The remaining are un­lawful interference in the governance of States by the Presidential directive to make special extraor­dinary capital allocations for the Judiciary, payment of recurrent expenditure, including the salaries of Judges and Khadis, by the Federal Government, sti­fling of States seeking the means of implementing S. 121(3); and, that Executive Order #10 does not take into cognizance that the fiscal environment at the Federal level is different from what obtains at the State level, much as it also gives little attention to the question of legacy loans inherited from preceding administrations and ways to manage this.

Certainly, while the Governor may be legally correct, there are some applied reasons which in our view postures the governors’ arguments as not to be trusted. In the past, most of the state governors have visibly reneged in keeping to such laws or keeping fate with the masses.

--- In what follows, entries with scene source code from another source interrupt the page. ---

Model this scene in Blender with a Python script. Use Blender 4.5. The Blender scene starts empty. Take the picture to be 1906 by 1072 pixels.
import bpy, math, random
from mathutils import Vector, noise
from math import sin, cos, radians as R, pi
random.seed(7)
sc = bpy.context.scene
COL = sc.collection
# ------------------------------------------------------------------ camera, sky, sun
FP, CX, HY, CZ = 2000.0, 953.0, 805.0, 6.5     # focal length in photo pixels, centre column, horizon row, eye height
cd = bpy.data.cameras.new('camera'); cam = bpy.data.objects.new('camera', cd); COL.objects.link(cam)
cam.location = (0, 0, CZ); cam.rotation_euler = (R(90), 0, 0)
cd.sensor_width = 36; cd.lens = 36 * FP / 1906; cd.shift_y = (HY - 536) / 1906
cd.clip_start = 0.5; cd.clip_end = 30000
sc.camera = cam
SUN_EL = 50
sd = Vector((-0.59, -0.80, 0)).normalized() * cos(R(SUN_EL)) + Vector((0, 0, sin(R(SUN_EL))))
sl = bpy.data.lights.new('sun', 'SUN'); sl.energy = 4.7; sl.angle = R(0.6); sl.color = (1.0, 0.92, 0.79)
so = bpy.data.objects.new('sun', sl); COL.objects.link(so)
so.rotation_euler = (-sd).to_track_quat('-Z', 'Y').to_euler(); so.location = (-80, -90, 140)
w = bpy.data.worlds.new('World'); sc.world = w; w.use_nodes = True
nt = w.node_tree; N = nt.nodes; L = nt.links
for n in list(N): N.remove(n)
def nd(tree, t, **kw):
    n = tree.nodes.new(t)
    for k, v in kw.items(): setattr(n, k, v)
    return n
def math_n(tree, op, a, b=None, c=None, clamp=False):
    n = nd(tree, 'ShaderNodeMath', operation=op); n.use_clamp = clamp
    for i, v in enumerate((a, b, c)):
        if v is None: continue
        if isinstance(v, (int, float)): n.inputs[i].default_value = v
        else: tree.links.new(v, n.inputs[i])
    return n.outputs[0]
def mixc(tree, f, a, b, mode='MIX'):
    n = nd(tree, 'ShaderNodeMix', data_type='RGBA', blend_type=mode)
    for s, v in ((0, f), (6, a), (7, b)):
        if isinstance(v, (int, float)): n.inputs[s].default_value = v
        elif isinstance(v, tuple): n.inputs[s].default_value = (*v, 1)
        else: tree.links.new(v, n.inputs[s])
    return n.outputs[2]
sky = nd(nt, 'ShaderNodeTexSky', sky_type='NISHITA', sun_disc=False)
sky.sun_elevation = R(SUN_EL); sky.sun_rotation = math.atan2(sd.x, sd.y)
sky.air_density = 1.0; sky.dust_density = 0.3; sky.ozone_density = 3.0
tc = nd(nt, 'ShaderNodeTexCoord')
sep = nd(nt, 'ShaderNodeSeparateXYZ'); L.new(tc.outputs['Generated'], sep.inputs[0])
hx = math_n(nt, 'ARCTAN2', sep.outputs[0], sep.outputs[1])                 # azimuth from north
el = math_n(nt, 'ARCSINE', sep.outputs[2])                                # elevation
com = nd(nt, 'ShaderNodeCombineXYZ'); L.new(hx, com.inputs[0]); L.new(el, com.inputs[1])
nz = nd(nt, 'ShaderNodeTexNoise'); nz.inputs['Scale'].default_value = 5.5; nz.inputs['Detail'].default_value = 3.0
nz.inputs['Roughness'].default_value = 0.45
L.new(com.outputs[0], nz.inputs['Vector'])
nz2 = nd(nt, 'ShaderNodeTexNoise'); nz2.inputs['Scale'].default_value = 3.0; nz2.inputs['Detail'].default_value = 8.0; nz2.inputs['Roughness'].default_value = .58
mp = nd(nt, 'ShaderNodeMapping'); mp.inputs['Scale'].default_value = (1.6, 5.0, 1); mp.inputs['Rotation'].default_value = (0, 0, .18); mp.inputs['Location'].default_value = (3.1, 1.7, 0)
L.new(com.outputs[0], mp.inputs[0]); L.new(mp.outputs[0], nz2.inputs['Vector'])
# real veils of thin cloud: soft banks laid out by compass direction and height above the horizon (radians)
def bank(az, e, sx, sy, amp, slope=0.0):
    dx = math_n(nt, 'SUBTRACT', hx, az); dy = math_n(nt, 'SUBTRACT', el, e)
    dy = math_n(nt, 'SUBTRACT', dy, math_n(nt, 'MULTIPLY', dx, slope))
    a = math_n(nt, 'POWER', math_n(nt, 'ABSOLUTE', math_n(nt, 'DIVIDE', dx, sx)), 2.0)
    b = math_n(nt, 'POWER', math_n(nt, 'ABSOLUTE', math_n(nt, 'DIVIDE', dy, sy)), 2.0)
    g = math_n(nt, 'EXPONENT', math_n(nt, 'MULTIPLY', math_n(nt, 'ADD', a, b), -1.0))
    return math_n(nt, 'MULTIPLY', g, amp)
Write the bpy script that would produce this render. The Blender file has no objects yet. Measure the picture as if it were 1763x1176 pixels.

They made those big mistakes because they failed to give an honest accounting of the choices they made. It is also because they knew better but do not have the courage to do better.

Take the minimum wage debacle as an illustration, at the roundtable, the State Governor’s promised to pay workers in their various states the Thirty Thousand Naira agreed on the sum. But after that, most of the Governors failed to keep to that promise.

From the above-given example, we hold the opinion that whatever legitimate and democratic steps the Federal Government thinks that they can take to make judicial antimony see the light of the day enjoys our blessings and support.